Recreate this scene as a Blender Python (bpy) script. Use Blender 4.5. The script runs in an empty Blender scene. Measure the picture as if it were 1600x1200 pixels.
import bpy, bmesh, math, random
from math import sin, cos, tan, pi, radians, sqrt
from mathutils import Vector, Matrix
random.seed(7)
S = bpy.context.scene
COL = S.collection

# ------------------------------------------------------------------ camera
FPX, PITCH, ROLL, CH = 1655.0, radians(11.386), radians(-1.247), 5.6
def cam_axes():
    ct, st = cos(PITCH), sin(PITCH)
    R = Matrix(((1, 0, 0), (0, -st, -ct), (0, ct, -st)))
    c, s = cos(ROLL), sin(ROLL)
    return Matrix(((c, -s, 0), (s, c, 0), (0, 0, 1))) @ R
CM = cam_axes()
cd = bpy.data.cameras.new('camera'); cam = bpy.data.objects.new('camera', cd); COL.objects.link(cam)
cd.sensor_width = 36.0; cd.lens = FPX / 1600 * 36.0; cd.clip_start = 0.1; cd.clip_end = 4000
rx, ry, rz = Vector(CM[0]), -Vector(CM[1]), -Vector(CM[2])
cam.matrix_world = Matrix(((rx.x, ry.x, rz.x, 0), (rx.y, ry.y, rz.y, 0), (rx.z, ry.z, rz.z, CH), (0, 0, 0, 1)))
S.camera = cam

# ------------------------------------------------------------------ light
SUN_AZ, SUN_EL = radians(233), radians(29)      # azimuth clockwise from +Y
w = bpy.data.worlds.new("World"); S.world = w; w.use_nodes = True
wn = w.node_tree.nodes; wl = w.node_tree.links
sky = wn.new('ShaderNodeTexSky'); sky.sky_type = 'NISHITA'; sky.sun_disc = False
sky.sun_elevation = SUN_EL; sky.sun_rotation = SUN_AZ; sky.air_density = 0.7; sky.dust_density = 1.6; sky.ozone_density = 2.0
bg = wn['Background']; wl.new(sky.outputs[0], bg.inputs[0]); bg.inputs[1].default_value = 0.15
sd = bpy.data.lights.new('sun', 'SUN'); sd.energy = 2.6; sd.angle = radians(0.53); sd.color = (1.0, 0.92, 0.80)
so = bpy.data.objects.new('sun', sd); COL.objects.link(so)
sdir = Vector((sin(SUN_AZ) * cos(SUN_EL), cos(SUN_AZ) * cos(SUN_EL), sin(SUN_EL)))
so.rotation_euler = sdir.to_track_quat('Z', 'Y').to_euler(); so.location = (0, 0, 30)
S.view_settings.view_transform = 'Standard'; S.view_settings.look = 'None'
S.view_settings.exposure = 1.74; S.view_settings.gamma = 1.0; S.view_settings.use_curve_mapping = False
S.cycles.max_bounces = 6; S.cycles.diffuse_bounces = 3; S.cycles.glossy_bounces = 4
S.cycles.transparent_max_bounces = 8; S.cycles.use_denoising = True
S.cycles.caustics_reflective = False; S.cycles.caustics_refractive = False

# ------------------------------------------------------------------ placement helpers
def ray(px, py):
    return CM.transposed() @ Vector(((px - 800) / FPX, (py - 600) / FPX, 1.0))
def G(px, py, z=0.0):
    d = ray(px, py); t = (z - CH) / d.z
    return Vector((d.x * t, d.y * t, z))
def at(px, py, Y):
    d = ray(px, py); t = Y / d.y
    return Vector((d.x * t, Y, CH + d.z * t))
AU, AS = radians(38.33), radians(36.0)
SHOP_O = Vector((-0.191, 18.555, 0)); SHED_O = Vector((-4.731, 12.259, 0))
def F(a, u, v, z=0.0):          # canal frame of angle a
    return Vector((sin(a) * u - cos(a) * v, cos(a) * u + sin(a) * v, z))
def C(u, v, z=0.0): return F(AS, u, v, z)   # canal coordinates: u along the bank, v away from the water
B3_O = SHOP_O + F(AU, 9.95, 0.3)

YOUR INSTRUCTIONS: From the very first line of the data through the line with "S.camera = cam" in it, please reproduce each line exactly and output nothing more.

OUTPUT:
Recreate this scene as a Blender Python (bpy) script. Use Blender 4.5. The script runs in an empty Blender scene. Measure the picture as if it were 1600x1200 pixels.
import bpy, bmesh, math, random
from math import sin, cos, tan, pi, radians, sqrt
from mathutils import Vector, Matrix
random.seed(7)
S = bpy.context.scene
COL = S.collection

# ------------------------------------------------------------------ camera
FPX, PITCH, ROLL, CH = 1655.0, radians(11.386), radians(-1.247), 5.6
def cam_axes():
    ct, st = cos(PITCH), sin(PITCH)
    R = Matrix(((1, 0, 0), (0, -st, -ct), (0, ct, -st)))
    c, s = cos(ROLL), sin(ROLL)
    return Matrix(((c, -s, 0), (s, c, 0), (0, 0, 1))) @ R
CM = cam_axes()
cd = bpy.data.cameras.new('camera'); cam = bpy.data.objects.new('camera', cd); COL.objects.link(cam)
cd.sensor_width = 36.0; cd.lens = FPX / 1600 * 36.0; cd.clip_start = 0.1; cd.clip_end = 4000
rx, ry, rz = Vector(CM[0]), -Vector(CM[1]), -Vector(CM[2])
cam.matrix_world = Matrix(((rx.x, ry.x, rz.x, 0), (rx.y, ry.y, rz.y, 0), (rx.z, ry.z, rz.z, CH), (0, 0, 0, 1)))
S.camera = cam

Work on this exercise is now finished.